I’ve personally always found more interesting than Lukacs and Gramsci, despite Tony Judt’s claim claim here that they are only of antiquarian interest. Several people I knew in graduate school were avid readers of The Spirit of Utopia, though I think I might have been the only person I knew to be interested in Goldmann’s transformational concepts.
I once suggested that Lem was more–or at least as–deserving of general acclamations and prizes than Kolakowski, and Judt’s essay has not exactly changed my mind.
Michael Berube posts about Yeats, mentioning in passing that he’s the greatest English-language poet of the 20th C.
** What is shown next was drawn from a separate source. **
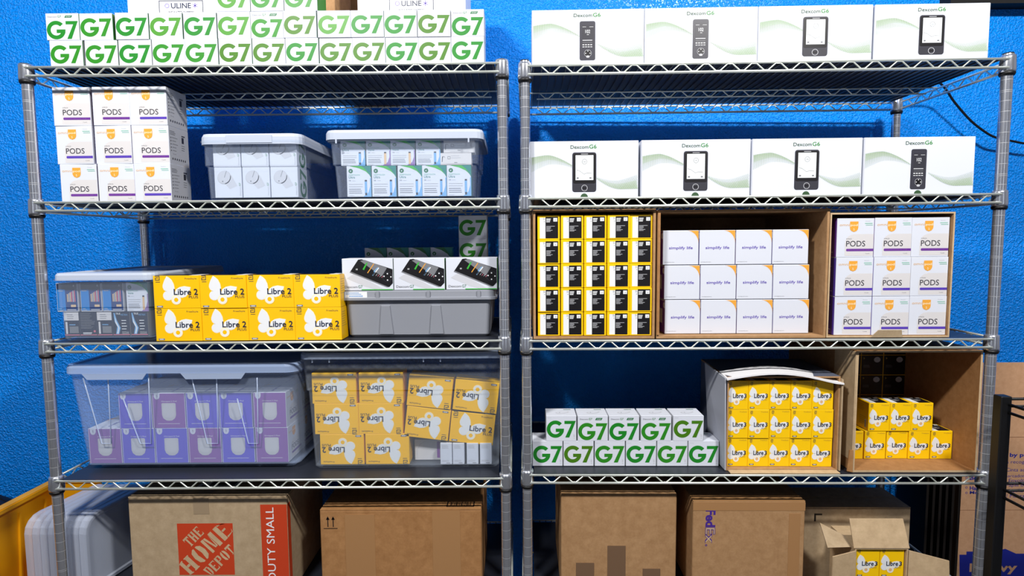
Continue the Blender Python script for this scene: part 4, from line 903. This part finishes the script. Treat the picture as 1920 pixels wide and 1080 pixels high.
a.text('Ex', x0, y2_-.001, (x1-x0), m_fx, 2, w=y2_-y3_, bold=.035, rot=-PI/2); a.text('Ex', x0+.0014, y2_-.0024, (x1-x0)-.0028, m_cardl, 3, w=y2_-y3_-.003, bold=-.005, rot=-PI/2)
a.arc(x0+.003, y3_-.006, .003, .0015, 0, 360, m_fx, 2, 10); mb.build('printed_lettering', t)
mb = MB(); mb.box(-w/2, w/2, -d/2-.0007, -d/2, h-.022, h+.001, m_tape); mb.box(-w/2, w/2, -d/2, -d/2+.04, h+.0036, h+.0042, m_tape); mb.build('tape', t)
mb = MB(); mb.box(w/2-.042, w/2-.012, -d/2-.0006, -d/2, .0, h-.03, m_tape); mb.build('tape', t)
t, w, d, h = carton('brown_carton', 1, .765, 1.0719, .10, .23, z5r, .6190, m_cardg, 'grey-brown carton behind the small open box, under a wavy shadow')
mb = MB(); a = Art(mb, (-w/2, -d/2, 0), (1, 0, 0), (0, 0, 1)); a.rect(.040, h-.038, .045, h-.015, m_black, 1); a.rect(.045, h-.020, .062, h-.015, m_black, 1); mb.build('printed_mark', t)
# small open box with two yellow boxes
root, bw, bd = open_carton(1, .846, .9815, -.030, .088, 4, .1565, m_cardl, 'small open box with spread flaps holding two yellow boxes, bottom right shelf', t=.0035, edge=m_cardl)
hb = .1565
mb = MB(); mb.plate([(-bw/2-.004, .001, hb), (bw/2+.002, .001, hb), (bw/2-.006, .020, hb+.070), (-bw/2-.008, .020, hb+.070)], .003, m_cardl); mb.build('flap', root)
mb = MB(); mb.plate([(-bw/2-.070, -.022, .002), (-bw/2, -.001, .002), (-bw/2, -.001, hb-.006), (-bw/2-.070, -.022, hb-.010)], .003, m_cardl); mb.build('flap', root)
mb = MB(); mb.plate([(bw/2, -.001, .002), (bw/2+.098, -.018, .002), (bw/2+.090, -.018, hb-.022), (bw/2, -.001, hb-.004)], .003, m_cardl); mb.build('flap', root)
mb = MB(); mb.plate([(-bw/2-.066, .010, hb-.006), (-bw/2-.004, .014, hb-.006), (-bw/2-.004, .040, hb+.010), (-bw/2-.062, .060, hb+.036)], .003, m_cardg); mb.build('flap', root)
for i in (0, 1):
    xx = .91375+(-.0312, .0312)[i]
    put('sensor_carton', L3, 1, xx, -.024+QD/2, z5r+.0038, 'small yellow box low in the small open box, %s one' % ['left', 'right'][i], 'box', 'yellow boxes in the small open box', scale=(1.07, 1, .95))
    put('sensor_carton', L3, 1, xx, -.024+QD/2, z5r+.0042+QH*.95, 'small yellow box atop another inside the small open box, %s one' % ['left', 'right'][i], 'box', 'yellow boxes in the small open box', scale=(1.07, 1, 1.07))
# ------------------------------------------------------------------ right side of the room
m_flat = mat('pinkish_tan_cardboard', (214, 166, 128), .75, 0, .2, f_card((204, 156, 118), (222, 176, 138))); m_navyp = mat('royal_blue_print', (24, 38, 150), .6)
x0 = pl(1775, 1000, 1, .43)[0]; X0 = W(1, x0, .43, 0)
root = empty('cardboard_flat', (X0.x, .452, 0)); tag(root, 'large tan moving-box flat with blue print leaning on wall at far right', 'cardboard')
def flat_pt(px, py):
    r_ = ray(px, py); t_ = (.452-CAM.y)/r_.y; P = CAM+r_*t_; return P.x-X0.x, P.z
H1 = flat_pt(1900, 680)[1]; H2 = flat_pt(1900, 820)[1]; H3 = flat_pt(1800, 957)[1]
mb = MB(); mb.box(0, .62, 0, .006, 0, H3-.001, m_flat); mb.build('panel', root)
mb = MB(); mb.box(.022, .62, 0, .006, H3+.001, H2-.001, m_flat); mb.build('panel', root)
mb = MB(); mb.box(.05, .62, 0, .006, H2+.001, H1, m_flat); mb.build('panel', root)
mb = MB(); a = Art(mb, (0, 0, 0), (1, 0, 0), (0, 0, 1))
def ft(tx, px, py, hpx, wpx, bold=.0):
    x, z = flat_pt(px, py); k = .00178; a.text(tx, x, z, hpx*k, m_navyp, 1, w=wpx*k, bold=bold)
ft('Pro by piece', 1866, 859, 10, 80, .03); ft('para recogier', 1872, 871, 8, 62); ft('Cinta adhesiva', 1886, 884, 7, 64); ft('marcador', 1882, 895, 6, 40); ft('/ Envoltura', 1884, 904, 7, 52); ft('Papel de e', 1886, 914, 7, 48); ft('Carretilla de', 1877, 923, 7, 56); ft('/ Mantas', 1886, 933, 7, 40)
ft('Bubble', 1818, 900, 8, 40, .03); ft('Hand truck', 1818, 919, 8, 50, .03); ft('Moving pads', 1818, 928, 8, 62, .03)
for py in (896, 914, 924): x, z = flat_pt(1812, py); a.arc(x, z, .0040, .0026, 0, 360, m_navyp, 1, 12)
mb.build('printed_text', root); mb = MB(); a = Art(mb, (0, 0, 0), (1, 0, 0), (0, 0, 1))
P = [flat_pt(*q) for q in ((1799, 1095), (1799, 1040), (1812, 1040), (1812, 1034), (1860, 1034), (1885, 1029), (1905, 1038), (1960, 1038), (1960, 1095))]
a.poly(P, m_navyp, 1); x, z = flat_pt(1817, 1077); a.text('Heavy', x, z, .040, m_flat, 2, w=.165, bold=.03)
x, z = flat_pt(1817, 1110); a.poly([flat_pt(*q) for q in ((1799, 1095), (1960, 1095), (1960, 1180), (1799, 1180))], m_navyp, 1)
mb.build('printed_banner', root)
# strip-like flats between the wall and the unit
m_flatd = mat('black_panel', (26, 22, 20), .7, 0, .2)
for i in range(6):
    p = pl(1686+i*11, 1000, 1, .46)
    mb = MB(); mb.box(-.0035, .0035, 0, .17, 0, .70+.01*(i % 3), m_flatd)
    q = W(1, p[0]-.024, .300, 0); o = mb.build('panel_sheet', loc=q, rotz=-.12)
    tag(o, 'thin black panel standing edge-on in shadow near the wall, %s of six' % nth(i, 6), 'panel', 'black panels standing edge-on')
p = pl(1749, 1000, 1, .38); q_ = pl(1768, 1000, 1, .38)
mb = MB(); mb.box(0, q_[0]-p[0], 0, .004, 0, .79, m_flat); mb.box(-.006, q_[0]-p[0]+.003, -.002, .0, .575, .585, m_flat); o = mb.build('cardboard_strip', loc=W(1, p[0]+.004, .335, 0)); tag(o, 'narrow tan cardboard strip standing between the black panels and large flat', 'cardboard')
# black wire rack at far right
root = empty('black_rack', (2.388, -.10, 0)); tag(root, 'black metal wire rack at the right edge, in front of the flats', 'rack')
for dx, dy in ((0, 0), (.5, 0), (0, -.36), (.5, -.36)):
    mb = MB(); mb.box(-.013, .013, -.013, .013, 0, .992, m_sleeve, .002); mb.build('post', root, (dx, dy, 0))
for z in (.965, .755, .50, .2):
    mb = MB()
    for yy in (0, -.36): mb.tube([(.013, yy, z+.018), (.487, yy, z+.018)], .0035, m_sleeve, 6)
    mb.tube([(.013, yy+.36, z), (.487, yy+.36, z)], .003, m_sleeve, 6)
    for xx in (0.006, .494): mb.tube([(xx, -.013, z+.008), (xx, -.347, z+.008)], .0035, m_sleeve, 6); mb.tube([(xx, -.013, z-.012), (xx, -.347, z-.012)], .0035, m_sleeve, 6)
    for i in range(9): mb.tube([(.05+i*.05, -.002, z+.0215), (.05+i*.05, -.358, z+.0215)], .0018, m_sleeve, 6)
    mb.build('wire_shelf', root)
# black cable on the wall
pts = [(1712, 118, .34), (1765, 158, .43), (1790, 192, .455), (1820, 226, .465), (1848, 248, .47), (1868, 258, .47), (1900, 265, .475), (1935, 270, .475), (2050, 276, .475)]
P = [W(1, *pl(a_, b_, 1, o_)) for a_, b_, o_ in pts]; Q = []
for i in range(len(P)-1):
    p_1, p0_, p1_, p2_ = P[max(i-1, 0)], P[i], P[i+1], P[min(i+2, len(P)-1)]
    for k in range(5):
        t_ = k/5; Q.append(.5*((2*p0_)+(p1_-p_1)*t_+(2*p_1-5*p0_+4*p1_-p2_)*t_**2+(3*p0_-p_1-3*p1_+p2_)*t_**3))
mb = MB(); mb.tube(Q+[P[-1]], .0036, m_sleeve, 8); tag(mb.build('cable'), 'black cable sagging across the blue wall beside the right unit top shelf', 'cable')
# ------------------------------------------------------------------ left side of the room
m_ybin = mat('yellow_bin_plastic', (236, 168, 12), .42)
root = empty('stacking_bin', (-.36, .19, 0)); tag(root, 'large yellow plastic stacking bin on the floor left of the shelving', 'storage bin')
mb = MB(); tk = .005
Y0, Y1 = -.30, .27
mb.box(-.025, -.020, Y0, Y1, 0, .56, m_ybin)                                   # tall back wall
mb.box(-.02, .18, Y0, Y1, 0, tk, m_ybin)                                        # bottom
prof = [(-.02, tk), (.18, tk), (.18, .34), (.155, .44), (.135, .56), (-.02, .56)]
for y in (Y1-tk, Y0):
    vs = [(x, y, z) for x, z in prof]+[(x, y+tk, z) for x, z in prof]; n = len(prof)
    mb.add(vs, [tuple(range(n)), tuple(reversed(range(n, 2*n)))]+[(i, i+n, (i+1) % n+n, (i+1) % n) for i in range(n)], m_ybin)
mb.box(.175, .18, Y0+tk, Y1-tk, tk, .30, m_ybin)
mb.build('tub', root)
mb = MB(); mb.box(-.037, -.004, Y0-.012, Y1+.012, .548, .566, m_ybin, .003); mb.box(-.004, .14, Y1-.010, Y1+.012, .552, .566, m_ybin, .003); mb.build('rim', root)
for y in (-.22, -.12, -.02, .08, .18):
    mb = MB(); mb.hexa([(-.020, y, .02), (-.008, y, .02), (-.008, y+.006, .02), (-.020, y+.006, .02), (-.020, y+.03, .52), (-.014, y+.03, .52), (-.014, y+.036, .52), (-.020, y+.036, .52)], m_ybin); mb.build('rib', root)
m_bag = mat('black_bag_plastic', (20, 22, 32), .35)
mb = MB(); rings = []; rnd = random.Random(3)
for j in range(11):
    t_ = j/10; z = .565*t_; rad = .12*(1-.15*t_)*math.sqrt(max(.0, 1-(t_**6)))+.004; n = 24
    rings.append([(rad*1.25*math.cos(2*PI*i/n)*(1+.07*math.sin(5*i+j*1.7)), min(.105, rad*.8*math.sin(2*PI*i/n)*(1+.08*math.sin(3*i+j))), z+.012*math.sin(i*1.9+j)*(t_ > .2)) for i in range(n)])
mb.loft(rings, m_bag, True, True, True); o = mb.build('trash_bag', loc=(-.565, .375, .0)); tag(o, 'black plastic bag slumped against the wall behind the yellow bin', 'bag')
I replied there that I prefer Stevens, Eliot, and possibly also Auden; but “prefer” is not quite the same thing as “consider the greatest.” Outside of some appreciative pockets, this kind of question is something I haven’t heard anyone take seriously since I was an undergrad, if then (though the problem trended more apathetic than contemptuous thereabouts).
What do the following words have in common?
beat
bumf
cackle
combativity
congery
hog-wash
shot
thing
vaticinatory
That’s right. All of their OED quotations cite Lewis’s The Apes of God. Is it as accurate of a systasis as the Amazon SIPs? Maybe not. But still.
Sorel even suggests that Galileo perhaps derived his interest in the laws of gravitational acceleration from the type of constant force presented by the monarchy, with its power swelling under his eyes every day. (Wyndham Lewis, The Art of Being Ruled, 29).
I wonder if Sorel was the first person to make that observation. Probably not. It may remind you of “Mogo Doesn’t Socialize.” It may not.
Comes to us from Michael Saler’s “Modernity, Disenchantment, and the Ironic Imagination”: “Why can’t I find a single copy of my own monograph in any bookstore, but I can find many copies of Hamlet translated into Klingon?”
I appreciate Saler’s citation of Vaihinger there. A review of C. K. Ogden’s translation from The Journal of Philosophy, hoping that the Germans will become acquainted with American pragmatist thought, notes “the existence of intellectual pursuits in America other than suppressing of the theory of evolution and the consumption of beer,” on which latter point I should note how amused I was by Habermas’s example in Theory of Communicative Action of the Bavarian workers taking their mid-morning (9:00 AM) beer break.